Hysteretic behavior of eccentric RHS beam-to-column joints under cyclic in-plane bending

Abstract

This paper conducted experimental and numerical studies on the hysteretic behavior of eccentric rectangular hollow section (RHS) beam-to-column joints under cyclic in-plane bending. The study began with the design of both stiffened and unstiffened joints, followed by hysteresis tests that revealed failure modes like web weld tearing and stiffener fracture. The seismic performance of the joints was evaluated using hysteresis curves, skeleton curves, ductility coefficients, strength degradation coefficients, and energy dissipation coefficients. Compared to unstiffened joints, the stiffened joints exhibited a 30 % increase in peak load and a 18 % improvement in maximum energy dissipation coefficient.

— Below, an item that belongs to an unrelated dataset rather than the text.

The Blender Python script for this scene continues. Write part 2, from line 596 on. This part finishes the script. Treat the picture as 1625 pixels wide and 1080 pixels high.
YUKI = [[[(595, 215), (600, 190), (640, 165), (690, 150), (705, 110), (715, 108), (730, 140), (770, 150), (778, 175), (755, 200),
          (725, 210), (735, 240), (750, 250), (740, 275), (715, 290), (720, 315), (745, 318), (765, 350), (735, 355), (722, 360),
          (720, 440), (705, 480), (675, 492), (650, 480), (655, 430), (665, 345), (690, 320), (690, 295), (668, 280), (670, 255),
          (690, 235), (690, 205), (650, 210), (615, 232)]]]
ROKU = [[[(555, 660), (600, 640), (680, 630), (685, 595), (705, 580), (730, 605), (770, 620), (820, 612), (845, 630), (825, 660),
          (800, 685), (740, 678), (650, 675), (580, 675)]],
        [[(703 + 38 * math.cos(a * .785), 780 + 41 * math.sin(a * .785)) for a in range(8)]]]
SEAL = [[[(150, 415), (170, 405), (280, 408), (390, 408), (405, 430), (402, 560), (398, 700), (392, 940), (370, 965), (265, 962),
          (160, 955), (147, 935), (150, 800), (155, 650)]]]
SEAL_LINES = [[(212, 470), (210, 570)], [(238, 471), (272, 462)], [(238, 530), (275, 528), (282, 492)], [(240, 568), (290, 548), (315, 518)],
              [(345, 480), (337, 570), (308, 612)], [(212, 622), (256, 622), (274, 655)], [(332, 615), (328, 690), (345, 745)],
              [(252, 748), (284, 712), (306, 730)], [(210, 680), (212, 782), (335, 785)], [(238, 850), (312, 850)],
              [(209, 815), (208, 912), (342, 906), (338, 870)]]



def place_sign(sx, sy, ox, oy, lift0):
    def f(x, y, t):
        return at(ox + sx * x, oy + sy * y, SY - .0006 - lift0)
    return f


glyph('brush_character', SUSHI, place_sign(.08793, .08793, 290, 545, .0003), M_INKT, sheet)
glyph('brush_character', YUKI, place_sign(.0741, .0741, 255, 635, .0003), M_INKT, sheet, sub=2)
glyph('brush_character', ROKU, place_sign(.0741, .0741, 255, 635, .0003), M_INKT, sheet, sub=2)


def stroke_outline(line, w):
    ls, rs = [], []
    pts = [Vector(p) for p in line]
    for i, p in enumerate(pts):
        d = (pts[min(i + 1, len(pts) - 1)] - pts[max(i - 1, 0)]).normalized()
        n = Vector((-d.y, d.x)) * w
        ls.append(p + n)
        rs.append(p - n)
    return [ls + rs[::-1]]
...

Subsequently, finite element (FE) analysis was performed, and the influence of key parameters on the hysteretic behavior was studied using validated FE models. The results indicated that the hysteretic behavior was positively correlated with the flange width ratio of beam to column, the ratio of beam section height to column flange width, and the thickness ratio of beam to column, while it was negatively correlated with the width-to-thickness ratio of the column. Finally, a mathematical model for the hysteretic behavior of both stiffened and unstiffened joints was developed and validated through experimental and FE comparison, offering practical applicability in engineering design.